LONDON — European fuel oil, used mainly as shipping fuel, traded close to the lowest in more than eight months on Friday as Russia increases exports.
Fuel oil in the Mediterranean traded at a discount of $9.70 per barrel to Brent as of 2:52 p.m. in London. The discount widened to as much as $11.18 per barrel on March 8, the most since June 2009, according to Bloomberg calculations.
Supplies are "probably coming from the Black Sea," Roy Mason, founder of tanker-tracker Oil Movements said Friday.
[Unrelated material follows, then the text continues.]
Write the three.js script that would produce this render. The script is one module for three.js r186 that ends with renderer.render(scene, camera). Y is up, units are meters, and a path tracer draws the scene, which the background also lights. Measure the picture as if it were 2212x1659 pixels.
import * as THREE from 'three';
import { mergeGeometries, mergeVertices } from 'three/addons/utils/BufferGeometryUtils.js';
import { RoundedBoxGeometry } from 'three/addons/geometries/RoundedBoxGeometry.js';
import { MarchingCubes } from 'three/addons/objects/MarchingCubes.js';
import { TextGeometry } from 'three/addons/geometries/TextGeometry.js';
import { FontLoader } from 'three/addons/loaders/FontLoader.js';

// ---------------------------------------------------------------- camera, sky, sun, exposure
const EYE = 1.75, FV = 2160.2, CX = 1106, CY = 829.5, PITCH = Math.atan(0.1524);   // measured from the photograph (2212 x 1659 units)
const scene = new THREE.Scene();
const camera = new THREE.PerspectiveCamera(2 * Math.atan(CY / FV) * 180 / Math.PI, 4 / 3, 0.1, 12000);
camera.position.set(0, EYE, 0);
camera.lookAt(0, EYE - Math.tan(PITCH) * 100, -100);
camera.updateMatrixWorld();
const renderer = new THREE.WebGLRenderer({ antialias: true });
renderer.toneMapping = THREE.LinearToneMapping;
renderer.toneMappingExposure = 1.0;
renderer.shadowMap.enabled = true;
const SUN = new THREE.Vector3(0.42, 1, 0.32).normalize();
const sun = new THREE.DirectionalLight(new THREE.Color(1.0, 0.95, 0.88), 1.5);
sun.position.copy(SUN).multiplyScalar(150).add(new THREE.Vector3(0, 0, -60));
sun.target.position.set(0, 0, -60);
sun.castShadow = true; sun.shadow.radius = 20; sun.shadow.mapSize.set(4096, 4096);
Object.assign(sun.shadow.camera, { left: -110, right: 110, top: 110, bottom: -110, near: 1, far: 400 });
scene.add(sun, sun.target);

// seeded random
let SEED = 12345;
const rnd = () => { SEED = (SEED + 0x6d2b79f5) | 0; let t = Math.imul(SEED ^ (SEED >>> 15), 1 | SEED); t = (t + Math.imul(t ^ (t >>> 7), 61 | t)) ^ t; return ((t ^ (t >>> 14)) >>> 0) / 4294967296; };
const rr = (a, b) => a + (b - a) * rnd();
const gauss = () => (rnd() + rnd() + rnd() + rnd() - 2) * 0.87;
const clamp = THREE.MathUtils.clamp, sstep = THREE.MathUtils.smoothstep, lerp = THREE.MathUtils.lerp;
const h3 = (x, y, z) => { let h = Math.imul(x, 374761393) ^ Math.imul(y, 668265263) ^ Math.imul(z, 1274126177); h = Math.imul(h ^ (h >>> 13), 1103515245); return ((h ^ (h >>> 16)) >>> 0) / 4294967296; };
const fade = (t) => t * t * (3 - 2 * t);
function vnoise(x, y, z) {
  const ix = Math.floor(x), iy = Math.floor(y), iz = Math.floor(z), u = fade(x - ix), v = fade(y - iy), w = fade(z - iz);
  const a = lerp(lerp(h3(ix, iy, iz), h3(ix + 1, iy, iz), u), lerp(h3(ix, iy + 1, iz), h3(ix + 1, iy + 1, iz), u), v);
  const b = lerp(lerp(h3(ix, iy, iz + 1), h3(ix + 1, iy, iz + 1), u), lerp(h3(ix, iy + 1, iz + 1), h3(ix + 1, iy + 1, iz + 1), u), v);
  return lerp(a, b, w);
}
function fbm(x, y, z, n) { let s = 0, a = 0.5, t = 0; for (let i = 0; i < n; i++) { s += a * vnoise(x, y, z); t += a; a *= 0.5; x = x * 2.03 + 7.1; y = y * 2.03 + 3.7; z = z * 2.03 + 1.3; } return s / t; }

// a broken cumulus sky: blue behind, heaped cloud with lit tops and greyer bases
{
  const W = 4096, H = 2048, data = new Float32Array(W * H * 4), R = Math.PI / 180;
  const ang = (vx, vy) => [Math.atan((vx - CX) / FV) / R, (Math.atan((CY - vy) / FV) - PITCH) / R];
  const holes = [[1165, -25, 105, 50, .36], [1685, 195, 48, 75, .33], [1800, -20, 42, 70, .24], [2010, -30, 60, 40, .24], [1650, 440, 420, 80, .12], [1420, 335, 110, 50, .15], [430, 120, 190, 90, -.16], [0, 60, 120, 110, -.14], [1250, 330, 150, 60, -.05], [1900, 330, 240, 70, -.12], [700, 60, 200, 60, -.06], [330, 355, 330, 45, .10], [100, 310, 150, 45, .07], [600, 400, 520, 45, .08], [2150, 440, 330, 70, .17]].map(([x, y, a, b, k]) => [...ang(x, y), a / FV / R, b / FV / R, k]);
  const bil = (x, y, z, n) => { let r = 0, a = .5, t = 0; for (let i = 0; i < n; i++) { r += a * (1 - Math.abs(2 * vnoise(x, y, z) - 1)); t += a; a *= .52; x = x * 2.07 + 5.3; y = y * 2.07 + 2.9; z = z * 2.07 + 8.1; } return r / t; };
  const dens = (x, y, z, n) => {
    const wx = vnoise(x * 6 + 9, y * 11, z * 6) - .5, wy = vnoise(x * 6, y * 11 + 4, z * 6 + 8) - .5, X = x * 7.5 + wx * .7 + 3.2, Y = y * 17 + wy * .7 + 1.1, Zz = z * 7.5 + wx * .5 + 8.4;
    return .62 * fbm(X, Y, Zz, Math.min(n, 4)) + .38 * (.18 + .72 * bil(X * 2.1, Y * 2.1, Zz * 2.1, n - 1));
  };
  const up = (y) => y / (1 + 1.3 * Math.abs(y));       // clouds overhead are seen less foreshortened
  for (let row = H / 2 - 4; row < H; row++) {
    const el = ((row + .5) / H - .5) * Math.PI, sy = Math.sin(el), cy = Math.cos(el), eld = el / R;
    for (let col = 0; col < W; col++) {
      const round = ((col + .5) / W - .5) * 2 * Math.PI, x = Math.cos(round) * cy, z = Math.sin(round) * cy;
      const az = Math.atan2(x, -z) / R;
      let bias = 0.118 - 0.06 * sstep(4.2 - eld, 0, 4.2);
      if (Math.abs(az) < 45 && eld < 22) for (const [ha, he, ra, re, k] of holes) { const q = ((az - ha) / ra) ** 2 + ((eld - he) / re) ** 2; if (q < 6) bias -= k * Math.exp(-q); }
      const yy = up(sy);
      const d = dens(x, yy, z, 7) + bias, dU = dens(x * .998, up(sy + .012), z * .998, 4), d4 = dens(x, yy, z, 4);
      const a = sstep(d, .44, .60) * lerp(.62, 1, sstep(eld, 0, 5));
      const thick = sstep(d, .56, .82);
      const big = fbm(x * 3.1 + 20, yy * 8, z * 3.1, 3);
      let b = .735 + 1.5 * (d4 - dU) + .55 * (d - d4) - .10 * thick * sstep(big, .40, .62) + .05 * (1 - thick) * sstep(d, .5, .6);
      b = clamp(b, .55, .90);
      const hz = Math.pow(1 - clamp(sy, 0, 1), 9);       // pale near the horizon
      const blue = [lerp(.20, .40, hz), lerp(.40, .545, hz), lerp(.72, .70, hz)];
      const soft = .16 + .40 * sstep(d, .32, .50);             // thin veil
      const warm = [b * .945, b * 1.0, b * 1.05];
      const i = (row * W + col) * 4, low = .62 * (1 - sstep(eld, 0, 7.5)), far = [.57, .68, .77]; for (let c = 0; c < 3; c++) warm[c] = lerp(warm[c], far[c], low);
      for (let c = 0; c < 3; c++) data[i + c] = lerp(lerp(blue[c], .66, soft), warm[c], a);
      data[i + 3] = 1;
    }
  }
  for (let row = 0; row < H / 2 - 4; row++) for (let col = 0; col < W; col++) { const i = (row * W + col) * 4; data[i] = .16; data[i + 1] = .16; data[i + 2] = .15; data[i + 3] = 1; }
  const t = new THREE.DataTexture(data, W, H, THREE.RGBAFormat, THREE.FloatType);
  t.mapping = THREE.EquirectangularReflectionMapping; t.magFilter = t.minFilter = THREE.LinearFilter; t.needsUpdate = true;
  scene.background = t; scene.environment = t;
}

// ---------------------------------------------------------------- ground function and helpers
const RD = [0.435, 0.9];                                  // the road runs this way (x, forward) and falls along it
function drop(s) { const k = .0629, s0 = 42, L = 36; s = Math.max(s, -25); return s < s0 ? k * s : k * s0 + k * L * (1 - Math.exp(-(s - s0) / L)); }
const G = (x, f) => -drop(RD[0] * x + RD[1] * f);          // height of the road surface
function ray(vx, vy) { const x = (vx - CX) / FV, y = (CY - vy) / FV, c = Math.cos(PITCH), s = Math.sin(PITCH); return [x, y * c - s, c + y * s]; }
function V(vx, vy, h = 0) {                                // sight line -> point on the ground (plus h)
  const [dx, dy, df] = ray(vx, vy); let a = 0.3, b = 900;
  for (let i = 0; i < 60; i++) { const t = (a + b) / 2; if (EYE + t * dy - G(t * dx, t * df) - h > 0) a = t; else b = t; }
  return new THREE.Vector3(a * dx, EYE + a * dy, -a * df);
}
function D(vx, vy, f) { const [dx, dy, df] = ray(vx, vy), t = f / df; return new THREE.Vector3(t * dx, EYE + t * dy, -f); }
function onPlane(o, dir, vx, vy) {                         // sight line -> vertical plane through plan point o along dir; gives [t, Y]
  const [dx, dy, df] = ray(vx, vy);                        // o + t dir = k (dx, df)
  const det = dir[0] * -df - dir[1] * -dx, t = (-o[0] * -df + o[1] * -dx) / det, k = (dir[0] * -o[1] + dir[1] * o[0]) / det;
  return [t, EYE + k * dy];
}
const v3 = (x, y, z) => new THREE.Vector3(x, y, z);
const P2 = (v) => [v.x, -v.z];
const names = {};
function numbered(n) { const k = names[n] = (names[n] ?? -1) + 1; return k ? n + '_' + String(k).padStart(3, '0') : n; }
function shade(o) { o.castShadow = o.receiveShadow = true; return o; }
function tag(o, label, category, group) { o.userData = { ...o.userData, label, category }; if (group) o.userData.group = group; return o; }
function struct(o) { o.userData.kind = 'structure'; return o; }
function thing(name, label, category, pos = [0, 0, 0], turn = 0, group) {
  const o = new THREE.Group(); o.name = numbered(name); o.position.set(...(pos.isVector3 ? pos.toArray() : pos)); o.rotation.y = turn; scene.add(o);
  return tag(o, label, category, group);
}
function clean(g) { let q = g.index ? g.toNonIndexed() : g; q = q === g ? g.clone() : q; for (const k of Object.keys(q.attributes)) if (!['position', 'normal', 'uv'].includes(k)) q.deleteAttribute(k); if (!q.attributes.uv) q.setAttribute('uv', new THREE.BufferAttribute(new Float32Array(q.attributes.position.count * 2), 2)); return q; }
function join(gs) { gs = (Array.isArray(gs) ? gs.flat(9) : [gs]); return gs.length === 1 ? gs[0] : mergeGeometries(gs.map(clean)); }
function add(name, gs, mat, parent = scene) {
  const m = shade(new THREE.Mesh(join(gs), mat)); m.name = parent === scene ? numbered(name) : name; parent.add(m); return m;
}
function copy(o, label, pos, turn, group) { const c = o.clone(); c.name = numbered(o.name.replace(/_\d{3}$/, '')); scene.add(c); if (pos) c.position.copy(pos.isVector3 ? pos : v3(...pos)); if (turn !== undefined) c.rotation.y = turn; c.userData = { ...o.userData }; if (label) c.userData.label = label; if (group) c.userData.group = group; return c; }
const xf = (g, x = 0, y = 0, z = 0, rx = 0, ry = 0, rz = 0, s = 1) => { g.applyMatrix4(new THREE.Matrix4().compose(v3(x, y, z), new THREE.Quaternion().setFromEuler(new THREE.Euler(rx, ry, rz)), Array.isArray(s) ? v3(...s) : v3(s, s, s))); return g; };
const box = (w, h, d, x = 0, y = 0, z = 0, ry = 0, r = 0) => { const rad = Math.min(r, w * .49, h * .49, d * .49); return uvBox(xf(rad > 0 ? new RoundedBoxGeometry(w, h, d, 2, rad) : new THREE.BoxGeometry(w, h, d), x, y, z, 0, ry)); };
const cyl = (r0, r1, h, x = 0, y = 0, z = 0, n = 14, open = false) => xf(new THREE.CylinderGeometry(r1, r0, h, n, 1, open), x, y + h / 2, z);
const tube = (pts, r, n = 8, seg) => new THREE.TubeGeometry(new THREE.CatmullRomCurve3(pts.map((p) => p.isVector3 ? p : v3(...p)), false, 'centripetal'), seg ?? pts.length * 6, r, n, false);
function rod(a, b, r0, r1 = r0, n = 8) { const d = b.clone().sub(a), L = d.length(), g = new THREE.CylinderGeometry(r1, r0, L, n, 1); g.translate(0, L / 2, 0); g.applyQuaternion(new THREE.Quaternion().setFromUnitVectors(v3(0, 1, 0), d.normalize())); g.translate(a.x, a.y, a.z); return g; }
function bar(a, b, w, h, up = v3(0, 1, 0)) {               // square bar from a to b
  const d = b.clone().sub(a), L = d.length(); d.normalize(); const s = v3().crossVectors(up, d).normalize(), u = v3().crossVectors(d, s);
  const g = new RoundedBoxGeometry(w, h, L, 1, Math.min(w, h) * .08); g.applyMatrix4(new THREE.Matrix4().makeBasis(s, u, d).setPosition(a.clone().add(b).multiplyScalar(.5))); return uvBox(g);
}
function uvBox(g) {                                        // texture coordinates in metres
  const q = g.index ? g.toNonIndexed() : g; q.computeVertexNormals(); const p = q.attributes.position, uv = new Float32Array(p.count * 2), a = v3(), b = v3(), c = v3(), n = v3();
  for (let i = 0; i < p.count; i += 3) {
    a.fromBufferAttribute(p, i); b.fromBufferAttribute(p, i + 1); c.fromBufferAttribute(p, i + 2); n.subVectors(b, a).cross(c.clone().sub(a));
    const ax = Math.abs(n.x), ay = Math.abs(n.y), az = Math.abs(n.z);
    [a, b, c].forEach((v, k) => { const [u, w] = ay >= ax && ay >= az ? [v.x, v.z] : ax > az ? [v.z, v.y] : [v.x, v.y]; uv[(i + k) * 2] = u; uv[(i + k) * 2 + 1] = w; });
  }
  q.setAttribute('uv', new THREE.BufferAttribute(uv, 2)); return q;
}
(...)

Russia exports fuel to Europe via ports on the Black and Baltic seas.
The country levies lower export duties on low-quality products such as fuel oil than high-value products like jet fuel. This encourages Russian oil companies to produce more fuel oil, as it allows them to make additional profit on the export duty differential, Troika Dialog wrote in a report in October.
Russia exported 4.79 million tons in January, or about 980,000 barrels per day, according to the Federal Customs Service. That's up 2.1 percent on the 4.69 million tons shipped the same month a year earlier.
Russian fuel oil exports also rose in February on the month, JBC Energy wrote Friday in a research note.
The levy on fuel oil exports is $98.7 per ton as of March 1, down from $104.9 per ton last month, Artyom Konchin, an oil and gas analyst at UniCredit, said by phone. That compares with a levy of $253.6 per ton on crude oil.
"Increasing supplies from Russia and sluggish regional demand have also contributed to fuel oil stock building in Rotterdam and exerted pressure on fuel oil differentials on the spot market," the Organization of the Petroleum Exporting Countries wrote in a report earlier last week.